The two commentaries on art and value are quite different, but what they share is a respect for painterly accomplishment. Both are well-made paintings, not cartoons, and both hold up well without the conceptual accompaniment, which nevertheless transfers them into a different genre of sociopolitical commentary.

The South seems to exult in this sort of offbeat between-the-categories output. It isn't fashionable and doesn't set out to be.

After Reinike, I went to Beep Beep Gallery to view "Majestic Hours," collaborative drawings by Sam Parker and Joe Tsambiras. These are of another distinct genre, sharing more of the sensibility of an internationally distributed lowbrow movement, with a degree of cross-cultural literacy that is also found across international boundaries though this version of it seems more specifically American.

We get flashes of allusions such as the Hindu "thou art that" (tat tvam asi, if you recall) and a Greek text I can't translate, or even adequately transliterate because I'm not sure of the orthography. But these allusions are scattered in between complex references to more contemporary visual sources, and put in the service of a thoroughly fashionable transgressive consciousness. Parker and Tsambiras transcend the adolescent humor of much artwork in this genre, but these drawings abound in expectoration, regurgitation, dripping daggers, multiple skulls, medieval battle axes, random cables and sockets with snake bodies to match, and the occasional cheeseburger. It is enough to delight the connoisseur of the art of death metal or of Julia Kristeva's idea of abjection. And indeed, Deleuze and Guattari come in for favorable comment in the accompanying book, as a key to the whole forest of symbols, or labyrinth of signs.
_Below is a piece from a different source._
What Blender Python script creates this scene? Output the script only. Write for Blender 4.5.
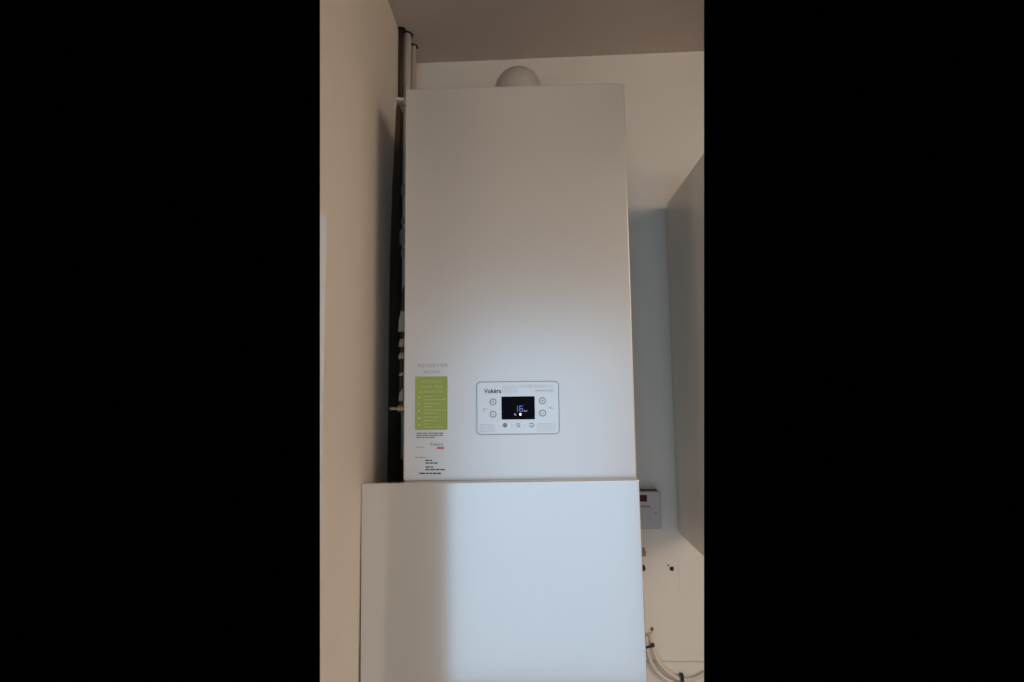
import bpy, bmesh, math, random
from mathutils import Vector, Matrix, Quaternion
random.seed(4)
C = bpy.context.scene.collection
for o in list(bpy.data.objects): bpy.data.objects.remove(o)

# ------------------------------------------------------------------ camera
# X right, Y into the room towards the boiler wall, Z up, metres, floor at 0
ZC = 1.72                       # eye height of the photographer
FPX, YAW, PITCH, ROLL = 550.0, -0.0341, 0.0944, -0.0118
F = Vector((math.sin(YAW)*math.cos(PITCH), math.cos(YAW)*math.cos(PITCH), math.sin(PITCH)))
R0 = Vector((math.cos(YAW), -math.sin(YAW), 0)); U0 = R0.cross(F)
R = math.cos(ROLL)*R0 + math.sin(ROLL)*U0
U = -math.sin(ROLL)*R0 + math.cos(ROLL)*U0
EYE = Vector((0, 0, ZC))
cam = bpy.data.cameras.new('camera'); cam.sensor_width = 36; cam.lens = 36*FPX/1024
cam.clip_start = 0.02
cam_o = bpy.data.objects.new('camera', cam); C.objects.link(cam_o)
m = Matrix((R, U, -F)).transposed().to_4x4(); m.translation = EYE
cam_o.matrix_world = m
bpy.context.scene.camera = cam_o

def ray(px, py): return F*FPX + R*(px-512) - U*(py-341)
def atY(px, py, Y): r = ray(px, py); return EYE + r*(Y/r.y)

# ------------------------------------------------------------------ world, light, exposure
w = bpy.data.worlds.new('World'); bpy.context.scene.world = w; w.use_nodes = True
w.node_tree.nodes['Background'].inputs[0].default_value = (0, 0, 0, 1)
vs = bpy.context.scene.view_settings
vs.view_transform = 'Standard'; vs.look = 'None'; vs.gamma = 1; vs.use_curve_mapping = False
vs.exposure = 0.40
# ceiling of the room and the glazed garden door behind the photographer
HC = ZC + .8813
YB, XL, XR, YR = 1.373, -.3058, 2.75, -1.35
DX0, DX1, DTOP = -.50, .66, 2.12

def area(name, loc, rot, sx, sy, energy, col, spread=180):
    l = bpy.data.lights.new(name, 'AREA'); l.shape = 'RECTANGLE'; l.size = sx; l.size_y = sy
    l.energy = energy; l.color = col; l.spread = math.radians(spread)
    o = bpy.data.objects.new(name, l); C.objects.link(o); o.location = loc; o.rotation_euler = rot
    return o
# daylight through the glazed door: emits towards +Y
area('garden_door_daylight', ((DX0+DX1)/2, YR-.02, DTOP/2+.02), (math.radians(90), 0, 0),
     DX1-DX0, DTOP-.04, 7.0, (.50, .74, 1.0), 130)
area('warm_fill_right', (1.72, -.50, HC-.03), (0, 0, 0), 1.4, 1.3, 13, (1.0, .87, .75))  # added warm fill from the upper right, not a known fitting
area('warm_fill_left', (-1.15, -.35, HC-.03), (0, math.radians(-25), 0),  .7, .8, 12, (1.0, .86, .72))  # added warm fill from the left, stands for no known lamp
# ceiling lamp of the room, behind and right of the photographer
pl = bpy.data.lights.new('ceiling_lamp_light', 'POINT'); pl.energy = 23; pl.color = (1.0, .88, .77); pl.shadow_soft_size = .3
po_ = bpy.data.objects.new('ceiling_lamp_light', pl); C.objects.link(po_); po_.location = (2.20, -.90, HC-.32)

# ------------------------------------------------------------------ materials
def srgb(r, g, b):
    f = lambda c: (c/255/12.92) if c/255 <= .04045 else ((c/255+.055)/1.055)**2.4
    return (f(r), f(g), f(b), 1)
def mat(name, col, rough=.5, metal=0, bump=0, bscale=40, vary=0, coat=0, spec=.5, emit=None, es=1):
    mt = bpy.data.materials.new(name); mt.use_nodes = True
    nt = mt.node_tree; b = nt.nodes['Principled BSDF']
    b.inputs['Base Color'].default_value = col
    b.inputs['Roughness'].default_value = rough; b.inputs['Metallic'].default_value = metal
    b.inputs['Specular IOR Level'].default_value = spec
    b.inputs['Coat Weight'].default_value = coat; b.inputs['Coat Roughness'].default_value = rough; b.inputs['Coat IOR'].default_value = 2.4
    tc = nt.nodes.new('ShaderNodeTexCoord')
    if vary:
        n = nt.nodes.new('ShaderNodeTexNoise'); n.inputs['Scale'].default_value = bscale*.12; n.inputs['Detail'].default_value = 5
        nt.links.new(tc.outputs['Object'], n.inputs['Vector'])
        mx = nt.nodes.new('ShaderNodeMix'); mx.data_type = 'RGBA'
        mx.inputs[6].default_value = tuple(c*(1-vary) for c in col[:3])+(1,)
        mx.inputs[7].default_value = tuple(min(1, c*(1+vary)) for c in col[:3])+(1,)
        nt.links.new(n.outputs['Fac'], mx.inputs[0]); nt.links.new(mx.outputs[2], b.inputs['Base Color'])
    if bump:
        n = nt.nodes.new('ShaderNodeTexNoise'); n.inputs['Scale'].default_value = bscale; n.inputs['Detail'].default_value = 4
        nt.links.new(tc.outputs['Object'], n.inputs['Vector'])
        bp = nt.nodes.new('ShaderNodeBump'); bp.inputs['Strength'].default_value = bump; bp.inputs['Distance'].default_value = .004
        nt.links.new(n.outputs['Fac'], bp.inputs['Height']); nt.links.new(bp.outputs[0], b.inputs['Normal'])
    if emit:
        b.inputs['Emission Color'].default_value = emit; b.inputs['Emission Strength'].default_value = es
    return mt
M = {
 'wall': mat('painted_plaster', (.725, .65, .555, 1), .75, bump=.25, bscale=45, vary=.04),
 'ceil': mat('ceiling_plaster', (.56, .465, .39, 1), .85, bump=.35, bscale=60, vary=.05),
 'floor': mat('floor_vinyl', (.42, .34, .27, 1), .5, vary=.1),
 'boiler': mat('white_enamel', (.57, .51, .435, 1), .28, bump=.03, bscale=12, coat=1, spec=1),
 'case': mat('boiler_casing', (.22, .21, .20, 1), .45),
 'gloss': mat('white_gloss_door', (.55, .495, .42, 1), .11, bump=.02, bscale=5, coat=1, spec=1),
 'board': mat('melamine_board', (.60, .57, .52, 1), .6),
 'cab': mat('satin_white_cabinet', (.78, .735, .65, 1), .3, coat=.5),
 'edge': mat('board_edge', (.40, .34, .28, 1), .7),
 'pipe': mat('painted_pipe', (.62, .56, .47, 1), .45, vary=.05),
 'brown': mat('tarnished_copper', (.055, .032, .02, 1), .6, .4, vary=.3, bscale=100),
 'brass': mat('brass', (.45, .33, .16, 1), .4, .85),
 'plastic': mat('white_plastic', (.44, .385, .36, 1), .45),
 'panel': mat('panel_plastic', (.60, .58, .55, 1), .28, coat=1, spec=1),
 'grey': mat('grey_print', (.20, .20, .215, 1), .6),
 'lgrey': mat('pale_grey_print', (.34, .34, .36, 1), .6),
 'dots': mat('pale_dot_print', (.42, .42, .44, 1), .6),
 'dark': mat('dark_print', (.05, .05, .055, 1), .6),
 'brand': mat('bold_print', (.06, .06, .07, 1), .5),
 'text': mat('sticker_text', (.25, .22, .21, 1), .6),
 'green': mat('green_sticker', (.34, .42, .085, 1), .55),
 'cream': mat('pale_green_print', (.51, .56, .25, 1), .6),
 'red': mat('red_print', (.60, .12, .10, 1), .6),
 'pink': mat('pinkish_ring', (.34, .20, .20, 1), .6),
 'film': mat('clear_sticker_backing', (.60, .57, .55, 1), .42),
 'screen': mat('screen_glass', (.003, .003, .008, 1), .45, spec=.04),
 'blue': mat('display_digits', (.1, .15, .5, 1), .5, emit=(.28, .36, .95, 1), es=.38),
 'white_led': mat('display_lamp', (.5, .5, .6, 1), .5, emit=(.72, .78, 1, 1), es=1.1),
 'dim_led': mat('display_icon', (.3, .3, .4, 1), .5, emit=(.45, .5, .6, 1), es=.5),
 'neon': mat('dark_red_neon', (.06, .005, .008, 1), .4, spec=.15),
 'hole': mat('bare_hole', (.02, .012, .008, 1), .9),
 'rust': mat('brown_plug', (.16, .075, .03, 1), .7),
 'stain': mat('reddish_plaster_patch', (.36, .20, .15, 1), .85, vary=.2, bscale=200),
 'cable': mat('cream_cable', (.66, .56, .45, 1), .45),
 'clip': mat('black_clip', (.012, .01, .01, 1), .5),
 'upvc': mat('white_casing_paint', (.85, .90, .94, 1), .25, coat=.5),
 'screw': mat('steel_screw', (.28, .26, .25, 1), .4, .8),
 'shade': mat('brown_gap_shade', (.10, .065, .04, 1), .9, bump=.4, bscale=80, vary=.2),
 'oldpaint': mat('grimy_fitting', (.36, .31, .24, 1), .6),
 'box_brown': mat('brown_back_box', (.22, .15, .10, 1), .9),
}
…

Of course, Deleuze and Guattari are the key to "Majestic Hours" in the same way that Frank was the key to Bob Dylan's John Wesley Harding album, which he explicated by stamping on a light bulb with his foot and putting his fist through a plate glass window, if Dylan's liner notes of forty years ago are to be believed. (Which of course they are not, being a parody of literary explication that echoed the makers of Happenings even as it poked fun at the critics of Lionel Trilling's generation...an explanatory note for the irony-challenged....)

So here are two shows that scarcely anyone else would consider pairing. And indeed the gulf in sensibility is as significant as the commonality of a quirky sense of humor.

Which obviously is why I sort of like both of 'em, even though I might prefer to come down somewhere in between the quiet refinements of historical sensibility and the purveyors of smegma. Why people do what they do is one of my particular interests, and why audiences like one type of art more than another is part of the question a critic has to answer en route to finding ways to bridge aesthetic gulfs and suggest that certain genres could be handled differently, and others understood differently.